Analysis of "Talent Shortage Concerns Drive Shift to Skills-Based Strategies" by Workday
This article presents Workday's research findings on the growing adoption of skills-based talent strategies. The key argument is that organizations are shifting away from traditional hiring criteria (degrees, job titles, previous employers) toward a skills-first approach due to fears of talent shortages and rapid changes in required workforce capabilities. However, a deeper analysis reveals that the shift to skills-based hiring may not be a response to an actual shortage but rather a means of justifying AI-driven workforce restructuring and algorithmic decision-making—potentially reinforcing discrimination and long-term unemployment.
625 Billion Data Points & the Skills Cloud: AI-Driven Workforce Control
One of the hidden realities of AI-driven talent strategies is their reliance on vast data ecosystems, such as Workday’s "Skills Cloud", which ingests 625 billion data points from various sources. This raises significant concerns:
- Opaque Algorithmic Decision-Making
- AI and machine learning models used for hiring and workforce planning are often black boxes, meaning employers and job seekers cannot fully understand how decisions are made.
- Workday and similar platforms claim to "predict future skill needs," but these algorithms may unintentionally reinforce biases embedded in training data, resulting in systematic exclusion of certain groups.
- Surveillance & Workforce Micromanagement
- Workday’s AI aims to "identify skills gaps in real-time," which suggests constant tracking of employees' activities.
- This type of workplace surveillance can exacerbate worker anxiety, erode job security, and make it harder for employees to move between roles if the AI labels them as lacking certain skills.
- The "Talent Shortage" Narrative as an Excuse for Workforce Automation
- The report frames "skills-based hiring" as a solution to labor shortages, but this may be a cover for broader AI-driven job displacement.

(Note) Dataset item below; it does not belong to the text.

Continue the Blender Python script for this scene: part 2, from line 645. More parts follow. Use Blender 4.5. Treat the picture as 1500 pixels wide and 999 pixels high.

- Employers are shifting toward algorithmic hiring not because there aren’t enough skilled workers, but to cut costs and reduce reliance on human employees.
- Long-Term Unemployment & Algorithmic Exclusion
- AI-based hiring tools can perpetuate discrimination against individuals whose skills do not align with predefined AI-generated profiles.
- If someone is deemed "unfit" by AI once, they may be permanently blacklisted from future job opportunities—trapping them in long-term unemployment.
Skills-Based Hiring: An Excuse for AI-Driven Discrimination?
While the article presents skills-based hiring as a step toward workforce equity, the reality is more complex:
- Who defines "valuable skills"?
- AI-driven skills models prioritize certain skills over others, often undervaluing human, creative, or non-quantifiable skills.
- This disproportionately affects marginalized workers, whose previous experience may not align with AI-preferred "high-demand" skills.
- Can AI truly predict future skills?
- Workday's report claims AI can "predict future skill needs", but historical data often reflects biased hiring trends, leading to flawed predictions.
- The system might favor workers from certain backgrounds or industries, making it harder for others to break into new fields.
- Surveillance disguised as "upskilling"
- Continuous AI-driven monitoring of workers' skills may increase job precarity, as employees are constantly evaluated against shifting algorithmic benchmarks.
- This creates a data-driven justification for layoffs, with AI determining when an employee is no longer "competitive" enough.
Conclusion: A System of Digital Gatekeeping
The article frames AI-driven skills-based hiring as a solution to labor shortages, but in reality, it serves as an excuse for widespread AI surveillance, algorithmic discrimination, and exclusion from the workforce. The 625 billion data points collected in Workday’s Skills Cloud do not solve talent shortages—they manufacture new barriers that keep certain groups of workers permanently unemployable based on opaque AI assessments.
The real issue is not a lack of talent, but how AI and black-box hiring algorithms are redefining who gets to participate in the workforce.